> **Problem requirements**
Copy exactly, please, the lines of the data from its start through the line containing "C = sc.collection".
■ ■ ■ ■ ■ ■ ■
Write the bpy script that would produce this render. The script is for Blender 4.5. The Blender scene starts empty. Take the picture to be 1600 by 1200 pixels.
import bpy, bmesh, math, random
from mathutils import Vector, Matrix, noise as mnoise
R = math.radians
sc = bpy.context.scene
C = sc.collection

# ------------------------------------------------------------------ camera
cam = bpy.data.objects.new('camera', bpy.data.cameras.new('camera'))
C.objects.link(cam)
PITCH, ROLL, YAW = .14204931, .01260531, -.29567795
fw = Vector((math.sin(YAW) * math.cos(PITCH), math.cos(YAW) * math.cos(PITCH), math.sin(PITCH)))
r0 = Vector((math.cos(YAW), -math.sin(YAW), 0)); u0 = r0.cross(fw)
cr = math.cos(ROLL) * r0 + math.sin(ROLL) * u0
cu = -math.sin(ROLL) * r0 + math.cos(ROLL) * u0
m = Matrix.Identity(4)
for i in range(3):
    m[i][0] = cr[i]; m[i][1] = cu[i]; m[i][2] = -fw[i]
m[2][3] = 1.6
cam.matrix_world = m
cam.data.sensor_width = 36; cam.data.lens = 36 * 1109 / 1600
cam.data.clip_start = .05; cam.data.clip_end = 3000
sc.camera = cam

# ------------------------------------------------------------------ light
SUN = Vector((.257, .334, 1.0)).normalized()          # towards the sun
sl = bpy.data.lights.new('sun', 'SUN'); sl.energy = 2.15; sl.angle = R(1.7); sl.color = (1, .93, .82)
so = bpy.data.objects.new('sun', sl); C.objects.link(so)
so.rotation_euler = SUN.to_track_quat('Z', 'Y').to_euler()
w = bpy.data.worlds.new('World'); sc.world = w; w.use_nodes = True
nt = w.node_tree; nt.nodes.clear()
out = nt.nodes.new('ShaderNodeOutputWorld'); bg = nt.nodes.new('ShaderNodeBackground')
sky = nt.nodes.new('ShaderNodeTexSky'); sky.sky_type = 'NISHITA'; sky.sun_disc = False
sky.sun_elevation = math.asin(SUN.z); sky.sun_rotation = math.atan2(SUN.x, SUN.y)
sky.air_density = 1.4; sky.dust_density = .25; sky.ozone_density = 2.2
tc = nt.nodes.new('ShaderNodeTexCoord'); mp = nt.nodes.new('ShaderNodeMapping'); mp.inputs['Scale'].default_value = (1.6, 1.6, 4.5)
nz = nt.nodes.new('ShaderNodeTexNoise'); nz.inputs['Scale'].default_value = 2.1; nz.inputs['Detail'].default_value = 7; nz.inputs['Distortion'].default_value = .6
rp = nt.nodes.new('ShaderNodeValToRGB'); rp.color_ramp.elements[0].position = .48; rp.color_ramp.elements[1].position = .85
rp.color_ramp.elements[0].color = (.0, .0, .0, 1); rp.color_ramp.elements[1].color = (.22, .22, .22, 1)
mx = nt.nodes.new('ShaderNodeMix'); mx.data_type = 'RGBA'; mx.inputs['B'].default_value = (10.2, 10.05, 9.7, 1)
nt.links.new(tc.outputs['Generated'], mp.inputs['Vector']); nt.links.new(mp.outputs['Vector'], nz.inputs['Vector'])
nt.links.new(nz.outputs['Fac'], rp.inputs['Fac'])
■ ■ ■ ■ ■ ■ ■
> **Result**
Write the bpy script that would produce this render. The script is for Blender 4.5. The Blender scene starts empty. Take the picture to be 1600 by 1200 pixels.
import bpy, bmesh, math, random
from mathutils import Vector, Matrix, noise as mnoise
R = math.radians
sc = bpy.context.scene
C = sc.collection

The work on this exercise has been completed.